Transcribe the records below exactly, from their first line through the line containing "return tag(o, label, cat, group)". Omit every line after it.

## START STORED RECORDS

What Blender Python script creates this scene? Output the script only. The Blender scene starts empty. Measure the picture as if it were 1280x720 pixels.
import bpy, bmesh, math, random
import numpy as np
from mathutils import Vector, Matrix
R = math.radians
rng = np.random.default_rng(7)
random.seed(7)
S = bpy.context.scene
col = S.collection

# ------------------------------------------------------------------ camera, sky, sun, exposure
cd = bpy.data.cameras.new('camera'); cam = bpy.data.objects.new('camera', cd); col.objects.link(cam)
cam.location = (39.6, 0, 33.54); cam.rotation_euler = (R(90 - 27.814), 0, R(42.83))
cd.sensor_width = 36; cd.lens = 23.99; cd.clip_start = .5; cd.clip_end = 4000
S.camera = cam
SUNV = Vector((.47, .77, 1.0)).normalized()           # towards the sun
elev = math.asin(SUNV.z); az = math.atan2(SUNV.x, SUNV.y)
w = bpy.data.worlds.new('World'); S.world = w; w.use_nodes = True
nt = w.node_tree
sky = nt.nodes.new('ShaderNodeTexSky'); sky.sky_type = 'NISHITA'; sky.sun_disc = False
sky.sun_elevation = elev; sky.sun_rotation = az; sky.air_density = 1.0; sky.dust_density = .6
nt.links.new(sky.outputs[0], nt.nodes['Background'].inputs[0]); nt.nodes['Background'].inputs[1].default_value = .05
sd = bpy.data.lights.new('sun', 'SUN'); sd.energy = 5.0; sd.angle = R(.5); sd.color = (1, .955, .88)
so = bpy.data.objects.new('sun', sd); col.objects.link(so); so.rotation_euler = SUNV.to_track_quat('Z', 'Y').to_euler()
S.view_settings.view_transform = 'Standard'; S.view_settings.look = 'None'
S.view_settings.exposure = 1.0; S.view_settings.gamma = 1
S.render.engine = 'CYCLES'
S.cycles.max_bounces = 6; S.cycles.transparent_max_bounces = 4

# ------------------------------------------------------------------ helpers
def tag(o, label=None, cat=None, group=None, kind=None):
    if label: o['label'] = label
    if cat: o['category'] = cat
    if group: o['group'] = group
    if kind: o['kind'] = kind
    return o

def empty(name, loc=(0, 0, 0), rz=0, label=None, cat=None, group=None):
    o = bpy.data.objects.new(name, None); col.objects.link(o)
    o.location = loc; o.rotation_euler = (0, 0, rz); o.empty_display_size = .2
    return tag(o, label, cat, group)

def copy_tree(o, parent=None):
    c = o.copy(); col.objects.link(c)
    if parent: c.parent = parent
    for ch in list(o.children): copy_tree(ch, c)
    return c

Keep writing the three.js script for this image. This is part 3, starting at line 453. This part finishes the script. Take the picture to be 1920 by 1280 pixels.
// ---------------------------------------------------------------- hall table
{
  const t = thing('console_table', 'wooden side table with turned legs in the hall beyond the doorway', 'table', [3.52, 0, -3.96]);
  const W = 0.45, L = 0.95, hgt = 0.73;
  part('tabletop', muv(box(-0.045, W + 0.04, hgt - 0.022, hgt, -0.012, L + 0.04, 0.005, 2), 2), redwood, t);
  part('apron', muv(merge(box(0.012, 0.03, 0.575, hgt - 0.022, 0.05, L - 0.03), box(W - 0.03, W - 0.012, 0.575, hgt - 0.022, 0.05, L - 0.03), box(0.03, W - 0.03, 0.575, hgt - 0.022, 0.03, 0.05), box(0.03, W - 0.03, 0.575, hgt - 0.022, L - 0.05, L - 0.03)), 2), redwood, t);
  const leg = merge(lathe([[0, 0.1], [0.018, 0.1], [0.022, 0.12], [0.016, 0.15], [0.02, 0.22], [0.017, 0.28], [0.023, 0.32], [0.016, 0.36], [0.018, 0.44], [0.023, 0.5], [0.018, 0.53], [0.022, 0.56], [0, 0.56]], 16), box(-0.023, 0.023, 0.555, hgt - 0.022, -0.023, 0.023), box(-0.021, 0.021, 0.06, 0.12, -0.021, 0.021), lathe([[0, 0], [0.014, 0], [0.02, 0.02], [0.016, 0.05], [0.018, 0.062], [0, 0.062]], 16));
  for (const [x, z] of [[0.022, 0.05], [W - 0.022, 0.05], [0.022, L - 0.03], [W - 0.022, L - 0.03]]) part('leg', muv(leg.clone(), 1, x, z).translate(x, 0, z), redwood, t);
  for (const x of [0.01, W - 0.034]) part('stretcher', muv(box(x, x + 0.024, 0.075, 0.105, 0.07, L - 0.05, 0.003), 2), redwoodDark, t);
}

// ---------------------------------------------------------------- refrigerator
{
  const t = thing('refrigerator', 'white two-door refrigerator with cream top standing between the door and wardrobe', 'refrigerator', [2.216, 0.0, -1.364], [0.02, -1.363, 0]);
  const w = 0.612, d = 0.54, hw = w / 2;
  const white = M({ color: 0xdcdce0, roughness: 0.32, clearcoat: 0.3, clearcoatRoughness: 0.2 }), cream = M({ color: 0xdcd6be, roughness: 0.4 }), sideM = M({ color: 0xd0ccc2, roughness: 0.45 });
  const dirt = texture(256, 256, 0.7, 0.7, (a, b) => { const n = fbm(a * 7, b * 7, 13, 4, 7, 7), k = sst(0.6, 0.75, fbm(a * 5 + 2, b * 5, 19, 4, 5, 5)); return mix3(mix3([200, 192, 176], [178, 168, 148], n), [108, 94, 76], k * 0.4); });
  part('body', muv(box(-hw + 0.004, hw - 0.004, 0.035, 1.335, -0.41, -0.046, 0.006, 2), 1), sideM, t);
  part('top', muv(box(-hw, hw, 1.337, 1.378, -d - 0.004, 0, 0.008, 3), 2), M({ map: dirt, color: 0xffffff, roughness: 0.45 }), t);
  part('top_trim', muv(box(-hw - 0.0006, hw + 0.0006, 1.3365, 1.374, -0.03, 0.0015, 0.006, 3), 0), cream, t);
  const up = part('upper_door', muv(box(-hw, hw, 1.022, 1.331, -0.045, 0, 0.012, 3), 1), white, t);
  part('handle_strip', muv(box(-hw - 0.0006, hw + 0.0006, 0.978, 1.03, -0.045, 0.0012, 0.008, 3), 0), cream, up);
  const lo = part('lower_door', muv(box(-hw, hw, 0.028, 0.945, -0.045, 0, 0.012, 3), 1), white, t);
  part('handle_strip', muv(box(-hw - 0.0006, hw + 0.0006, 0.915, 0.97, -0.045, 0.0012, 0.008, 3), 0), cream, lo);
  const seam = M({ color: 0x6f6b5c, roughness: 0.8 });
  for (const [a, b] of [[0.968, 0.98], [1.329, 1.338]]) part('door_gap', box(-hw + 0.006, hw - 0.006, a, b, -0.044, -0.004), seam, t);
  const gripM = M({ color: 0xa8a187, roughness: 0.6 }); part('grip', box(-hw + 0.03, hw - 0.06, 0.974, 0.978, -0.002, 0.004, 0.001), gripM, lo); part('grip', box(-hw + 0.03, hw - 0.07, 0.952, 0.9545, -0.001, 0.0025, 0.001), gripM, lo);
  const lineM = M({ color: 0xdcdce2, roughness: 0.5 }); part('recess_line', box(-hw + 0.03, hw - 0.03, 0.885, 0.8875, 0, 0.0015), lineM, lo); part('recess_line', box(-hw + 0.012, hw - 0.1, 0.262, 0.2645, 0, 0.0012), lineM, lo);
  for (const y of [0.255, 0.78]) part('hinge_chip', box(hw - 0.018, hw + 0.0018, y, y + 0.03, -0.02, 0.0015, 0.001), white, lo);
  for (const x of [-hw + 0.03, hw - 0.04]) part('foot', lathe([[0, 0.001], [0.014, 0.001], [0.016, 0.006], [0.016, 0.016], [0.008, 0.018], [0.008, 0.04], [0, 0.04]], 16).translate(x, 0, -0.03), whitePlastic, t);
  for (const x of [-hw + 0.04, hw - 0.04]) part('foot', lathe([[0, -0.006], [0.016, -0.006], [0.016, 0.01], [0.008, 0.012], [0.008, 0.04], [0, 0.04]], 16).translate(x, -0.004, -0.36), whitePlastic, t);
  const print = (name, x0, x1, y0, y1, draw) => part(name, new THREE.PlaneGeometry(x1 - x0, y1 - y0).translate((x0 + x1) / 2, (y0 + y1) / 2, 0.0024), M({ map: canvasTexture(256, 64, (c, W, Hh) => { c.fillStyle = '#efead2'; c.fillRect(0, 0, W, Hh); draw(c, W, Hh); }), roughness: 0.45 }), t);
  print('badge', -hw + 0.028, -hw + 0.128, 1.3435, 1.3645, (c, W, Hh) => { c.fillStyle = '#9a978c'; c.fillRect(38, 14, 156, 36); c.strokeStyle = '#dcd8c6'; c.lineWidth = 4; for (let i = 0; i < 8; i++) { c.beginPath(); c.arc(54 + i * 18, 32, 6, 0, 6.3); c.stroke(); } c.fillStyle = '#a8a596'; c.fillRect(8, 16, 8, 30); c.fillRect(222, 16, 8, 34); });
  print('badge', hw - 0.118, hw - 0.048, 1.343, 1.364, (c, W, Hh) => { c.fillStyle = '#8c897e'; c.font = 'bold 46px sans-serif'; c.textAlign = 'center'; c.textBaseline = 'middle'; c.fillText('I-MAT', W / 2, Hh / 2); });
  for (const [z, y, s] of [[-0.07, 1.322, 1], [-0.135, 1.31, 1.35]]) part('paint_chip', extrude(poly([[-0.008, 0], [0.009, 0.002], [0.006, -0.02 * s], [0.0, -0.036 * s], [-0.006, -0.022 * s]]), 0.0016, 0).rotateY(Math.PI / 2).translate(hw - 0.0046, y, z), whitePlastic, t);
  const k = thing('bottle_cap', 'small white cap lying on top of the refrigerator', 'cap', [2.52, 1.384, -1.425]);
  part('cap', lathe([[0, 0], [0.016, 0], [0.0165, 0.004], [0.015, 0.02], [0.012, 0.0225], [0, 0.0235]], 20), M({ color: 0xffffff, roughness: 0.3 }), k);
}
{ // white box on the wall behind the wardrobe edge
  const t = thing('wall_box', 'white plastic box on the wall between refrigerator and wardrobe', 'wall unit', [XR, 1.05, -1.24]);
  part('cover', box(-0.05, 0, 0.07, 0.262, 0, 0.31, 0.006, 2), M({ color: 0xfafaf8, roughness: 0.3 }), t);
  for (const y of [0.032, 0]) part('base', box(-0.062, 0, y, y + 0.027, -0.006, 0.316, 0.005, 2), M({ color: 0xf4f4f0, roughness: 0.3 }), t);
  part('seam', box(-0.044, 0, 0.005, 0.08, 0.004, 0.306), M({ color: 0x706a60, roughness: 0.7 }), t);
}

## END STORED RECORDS

*RESULT OF THIS EXERCISE*:
What Blender Python script creates this scene? Output the script only. The Blender scene starts empty. Measure the picture as if it were 1280x720 pixels.
import bpy, bmesh, math, random
import numpy as np
from mathutils import Vector, Matrix
R = math.radians
rng = np.random.default_rng(7)
random.seed(7)
S = bpy.context.scene
col = S.collection

# ------------------------------------------------------------------ camera, sky, sun, exposure
cd = bpy.data.cameras.new('camera'); cam = bpy.data.objects.new('camera', cd); col.objects.link(cam)
cam.location = (39.6, 0, 33.54); cam.rotation_euler = (R(90 - 27.814), 0, R(42.83))
cd.sensor_width = 36; cd.lens = 23.99; cd.clip_start = .5; cd.clip_end = 4000
S.camera = cam
SUNV = Vector((.47, .77, 1.0)).normalized()           # towards the sun
elev = math.asin(SUNV.z); az = math.atan2(SUNV.x, SUNV.y)
w = bpy.data.worlds.new('World'); S.world = w; w.use_nodes = True
nt = w.node_tree
sky = nt.nodes.new('ShaderNodeTexSky'); sky.sky_type = 'NISHITA'; sky.sun_disc = False
sky.sun_elevation = elev; sky.sun_rotation = az; sky.air_density = 1.0; sky.dust_density = .6
nt.links.new(sky.outputs[0], nt.nodes['Background'].inputs[0]); nt.nodes['Background'].inputs[1].default_value = .05
sd = bpy.data.lights.new('sun', 'SUN'); sd.energy = 5.0; sd.angle = R(.5); sd.color = (1, .955, .88)
so = bpy.data.objects.new('sun', sd); col.objects.link(so); so.rotation_euler = SUNV.to_track_quat('Z', 'Y').to_euler()
S.view_settings.view_transform = 'Standard'; S.view_settings.look = 'None'
S.view_settings.exposure = 1.0; S.view_settings.gamma = 1
S.render.engine = 'CYCLES'
S.cycles.max_bounces = 6; S.cycles.transparent_max_bounces = 4

# ------------------------------------------------------------------ helpers
def tag(o, label=None, cat=None, group=None, kind=None):
    if label: o['label'] = label
    if cat: o['category'] = cat
    if group: o['group'] = group
    if kind: o['kind'] = kind
    return o

def empty(name, loc=(0, 0, 0), rz=0, label=None, cat=None, group=None):
    o = bpy.data.objects.new(name, None); col.objects.link(o)
    o.location = loc; o.rotation_euler = (0, 0, rz); o.empty_display_size = .2
    return tag(o, label, cat, group)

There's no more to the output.